_TASK PROMPT:_ Locate every line below that contains the word "follow" and copy it.

_INFORMATION GIVEN:_

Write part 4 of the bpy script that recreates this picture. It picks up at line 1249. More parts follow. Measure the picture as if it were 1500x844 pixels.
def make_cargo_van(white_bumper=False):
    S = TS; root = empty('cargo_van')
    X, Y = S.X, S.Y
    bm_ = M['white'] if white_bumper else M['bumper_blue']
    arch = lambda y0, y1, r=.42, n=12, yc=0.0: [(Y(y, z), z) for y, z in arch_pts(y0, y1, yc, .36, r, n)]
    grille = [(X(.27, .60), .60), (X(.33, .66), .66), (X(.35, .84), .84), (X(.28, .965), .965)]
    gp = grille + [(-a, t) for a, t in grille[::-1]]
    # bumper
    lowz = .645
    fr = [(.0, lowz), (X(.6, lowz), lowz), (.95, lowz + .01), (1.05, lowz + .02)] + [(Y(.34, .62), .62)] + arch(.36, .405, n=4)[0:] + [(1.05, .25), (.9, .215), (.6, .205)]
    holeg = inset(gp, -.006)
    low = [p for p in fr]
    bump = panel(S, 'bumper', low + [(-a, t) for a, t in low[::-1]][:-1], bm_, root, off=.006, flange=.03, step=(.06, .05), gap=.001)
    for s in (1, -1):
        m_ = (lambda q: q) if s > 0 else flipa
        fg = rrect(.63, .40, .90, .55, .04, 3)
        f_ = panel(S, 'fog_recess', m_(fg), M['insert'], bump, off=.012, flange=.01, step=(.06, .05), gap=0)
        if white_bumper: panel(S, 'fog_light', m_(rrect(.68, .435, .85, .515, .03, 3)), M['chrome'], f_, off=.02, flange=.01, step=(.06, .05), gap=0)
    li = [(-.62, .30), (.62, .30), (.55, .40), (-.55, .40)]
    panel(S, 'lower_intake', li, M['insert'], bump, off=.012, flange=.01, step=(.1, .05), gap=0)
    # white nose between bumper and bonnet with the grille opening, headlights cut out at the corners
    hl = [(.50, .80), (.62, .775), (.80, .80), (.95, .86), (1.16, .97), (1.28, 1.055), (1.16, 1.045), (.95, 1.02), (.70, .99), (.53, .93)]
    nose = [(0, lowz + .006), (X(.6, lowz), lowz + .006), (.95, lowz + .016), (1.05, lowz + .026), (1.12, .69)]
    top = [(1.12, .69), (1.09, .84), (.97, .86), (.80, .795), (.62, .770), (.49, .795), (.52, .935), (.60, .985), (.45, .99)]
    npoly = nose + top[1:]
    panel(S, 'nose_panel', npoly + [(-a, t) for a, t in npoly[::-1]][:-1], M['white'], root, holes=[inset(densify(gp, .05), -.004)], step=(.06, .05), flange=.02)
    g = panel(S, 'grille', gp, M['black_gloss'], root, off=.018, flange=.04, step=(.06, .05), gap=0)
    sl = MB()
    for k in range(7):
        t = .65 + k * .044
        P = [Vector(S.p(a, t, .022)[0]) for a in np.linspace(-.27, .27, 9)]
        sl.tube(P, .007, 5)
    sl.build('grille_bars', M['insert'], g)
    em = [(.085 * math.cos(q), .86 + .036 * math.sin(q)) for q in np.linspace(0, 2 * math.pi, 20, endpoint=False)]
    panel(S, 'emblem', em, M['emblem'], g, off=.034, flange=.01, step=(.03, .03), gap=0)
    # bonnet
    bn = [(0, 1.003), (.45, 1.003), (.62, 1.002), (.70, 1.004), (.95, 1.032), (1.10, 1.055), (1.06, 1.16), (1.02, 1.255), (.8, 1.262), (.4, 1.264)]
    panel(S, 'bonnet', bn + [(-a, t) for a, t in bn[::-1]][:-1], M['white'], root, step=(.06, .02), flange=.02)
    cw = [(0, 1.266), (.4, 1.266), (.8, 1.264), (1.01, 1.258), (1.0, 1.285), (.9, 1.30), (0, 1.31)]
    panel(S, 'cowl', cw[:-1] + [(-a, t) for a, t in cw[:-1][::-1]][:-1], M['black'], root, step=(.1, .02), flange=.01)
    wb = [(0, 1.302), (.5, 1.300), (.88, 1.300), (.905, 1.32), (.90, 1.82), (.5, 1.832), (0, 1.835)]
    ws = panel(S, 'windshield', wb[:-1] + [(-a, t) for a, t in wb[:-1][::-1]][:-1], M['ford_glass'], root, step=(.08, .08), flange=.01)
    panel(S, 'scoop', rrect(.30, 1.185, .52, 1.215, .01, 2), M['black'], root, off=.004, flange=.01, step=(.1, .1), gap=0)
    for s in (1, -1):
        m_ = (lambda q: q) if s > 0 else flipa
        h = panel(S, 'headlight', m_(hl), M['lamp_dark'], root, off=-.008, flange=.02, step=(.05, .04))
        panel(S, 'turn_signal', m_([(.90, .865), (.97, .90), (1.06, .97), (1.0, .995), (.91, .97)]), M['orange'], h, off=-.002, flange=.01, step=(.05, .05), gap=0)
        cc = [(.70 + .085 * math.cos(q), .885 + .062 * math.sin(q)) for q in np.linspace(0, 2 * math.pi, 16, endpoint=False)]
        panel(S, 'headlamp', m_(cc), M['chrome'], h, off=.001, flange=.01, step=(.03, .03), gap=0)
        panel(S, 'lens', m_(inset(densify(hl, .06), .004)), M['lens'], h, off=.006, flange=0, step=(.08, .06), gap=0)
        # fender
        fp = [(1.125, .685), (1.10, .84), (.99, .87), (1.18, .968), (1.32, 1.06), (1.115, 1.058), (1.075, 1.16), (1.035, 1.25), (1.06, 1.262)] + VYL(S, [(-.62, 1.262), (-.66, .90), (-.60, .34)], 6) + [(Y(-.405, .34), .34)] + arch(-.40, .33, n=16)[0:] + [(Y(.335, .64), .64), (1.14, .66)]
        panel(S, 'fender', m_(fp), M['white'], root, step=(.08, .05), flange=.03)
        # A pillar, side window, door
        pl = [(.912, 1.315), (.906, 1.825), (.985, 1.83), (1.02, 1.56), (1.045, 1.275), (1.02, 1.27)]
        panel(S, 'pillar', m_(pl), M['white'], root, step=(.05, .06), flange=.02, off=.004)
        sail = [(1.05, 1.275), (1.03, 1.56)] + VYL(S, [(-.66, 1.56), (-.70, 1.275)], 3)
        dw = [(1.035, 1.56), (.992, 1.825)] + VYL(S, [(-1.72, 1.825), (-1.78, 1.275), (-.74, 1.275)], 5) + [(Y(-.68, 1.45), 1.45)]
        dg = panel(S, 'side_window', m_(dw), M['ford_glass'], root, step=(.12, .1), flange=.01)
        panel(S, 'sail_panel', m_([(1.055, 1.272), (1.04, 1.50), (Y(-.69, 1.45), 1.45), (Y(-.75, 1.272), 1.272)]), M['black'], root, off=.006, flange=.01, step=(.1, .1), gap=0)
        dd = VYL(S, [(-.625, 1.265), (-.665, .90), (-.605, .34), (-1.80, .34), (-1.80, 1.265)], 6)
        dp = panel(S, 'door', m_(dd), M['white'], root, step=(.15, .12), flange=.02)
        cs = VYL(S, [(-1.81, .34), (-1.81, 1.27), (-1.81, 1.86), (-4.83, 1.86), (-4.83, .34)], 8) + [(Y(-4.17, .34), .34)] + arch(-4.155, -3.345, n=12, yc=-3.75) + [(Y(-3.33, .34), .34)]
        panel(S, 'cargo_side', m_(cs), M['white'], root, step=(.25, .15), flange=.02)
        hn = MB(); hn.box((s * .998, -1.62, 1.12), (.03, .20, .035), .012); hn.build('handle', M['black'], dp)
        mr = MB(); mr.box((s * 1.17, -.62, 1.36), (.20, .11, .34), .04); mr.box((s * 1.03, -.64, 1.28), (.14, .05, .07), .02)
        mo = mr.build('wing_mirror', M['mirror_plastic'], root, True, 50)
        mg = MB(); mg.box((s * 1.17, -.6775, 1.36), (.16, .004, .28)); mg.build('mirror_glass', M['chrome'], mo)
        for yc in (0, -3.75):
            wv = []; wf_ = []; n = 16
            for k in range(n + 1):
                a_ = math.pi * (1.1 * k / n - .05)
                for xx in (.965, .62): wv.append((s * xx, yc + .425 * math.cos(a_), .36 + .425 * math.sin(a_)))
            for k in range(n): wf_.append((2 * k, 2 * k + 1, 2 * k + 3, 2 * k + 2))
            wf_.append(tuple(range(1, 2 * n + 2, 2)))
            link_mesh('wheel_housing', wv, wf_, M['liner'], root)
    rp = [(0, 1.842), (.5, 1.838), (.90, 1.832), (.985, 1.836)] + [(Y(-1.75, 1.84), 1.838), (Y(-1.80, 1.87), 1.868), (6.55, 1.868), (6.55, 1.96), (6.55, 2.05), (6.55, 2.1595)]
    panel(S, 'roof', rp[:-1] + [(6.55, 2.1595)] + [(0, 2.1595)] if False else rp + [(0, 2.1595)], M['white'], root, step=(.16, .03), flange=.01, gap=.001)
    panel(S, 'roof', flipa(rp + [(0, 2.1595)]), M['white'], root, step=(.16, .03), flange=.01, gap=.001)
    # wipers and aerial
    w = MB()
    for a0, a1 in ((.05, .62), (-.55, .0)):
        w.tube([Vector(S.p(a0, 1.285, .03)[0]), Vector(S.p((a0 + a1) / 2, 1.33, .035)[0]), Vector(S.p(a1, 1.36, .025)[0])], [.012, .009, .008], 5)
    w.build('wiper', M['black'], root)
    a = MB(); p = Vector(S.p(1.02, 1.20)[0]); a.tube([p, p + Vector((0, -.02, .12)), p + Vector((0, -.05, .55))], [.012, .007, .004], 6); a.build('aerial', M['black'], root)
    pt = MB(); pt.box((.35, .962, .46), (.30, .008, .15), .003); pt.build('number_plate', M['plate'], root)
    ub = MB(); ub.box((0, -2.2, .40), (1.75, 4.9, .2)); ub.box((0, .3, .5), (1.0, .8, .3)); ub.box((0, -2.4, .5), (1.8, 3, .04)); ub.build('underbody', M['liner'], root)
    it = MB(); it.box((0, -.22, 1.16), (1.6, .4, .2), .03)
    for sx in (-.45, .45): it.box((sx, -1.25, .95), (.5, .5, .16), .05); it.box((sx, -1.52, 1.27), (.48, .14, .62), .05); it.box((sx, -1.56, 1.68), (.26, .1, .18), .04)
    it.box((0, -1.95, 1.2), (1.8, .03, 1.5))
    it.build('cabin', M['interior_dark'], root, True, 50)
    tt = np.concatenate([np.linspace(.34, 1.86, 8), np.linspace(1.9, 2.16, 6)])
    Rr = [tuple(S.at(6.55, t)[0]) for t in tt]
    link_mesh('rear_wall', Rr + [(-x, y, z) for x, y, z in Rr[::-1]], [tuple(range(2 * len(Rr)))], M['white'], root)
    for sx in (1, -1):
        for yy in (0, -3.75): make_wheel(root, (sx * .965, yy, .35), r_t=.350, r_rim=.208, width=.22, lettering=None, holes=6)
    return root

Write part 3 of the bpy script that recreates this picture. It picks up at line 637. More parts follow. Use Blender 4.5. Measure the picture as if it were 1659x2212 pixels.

_FINISHED TASK:_
Write part 4 of the bpy script that recreates this picture. It picks up at line 1249. More parts follow. Measure the picture as if it were 1500x844 pixels.
Write part 3 of the bpy script that recreates this picture. It picks up at line 637. More parts follow. Use Blender 4.5. Measure the picture as if it were 1659x2212 pixels.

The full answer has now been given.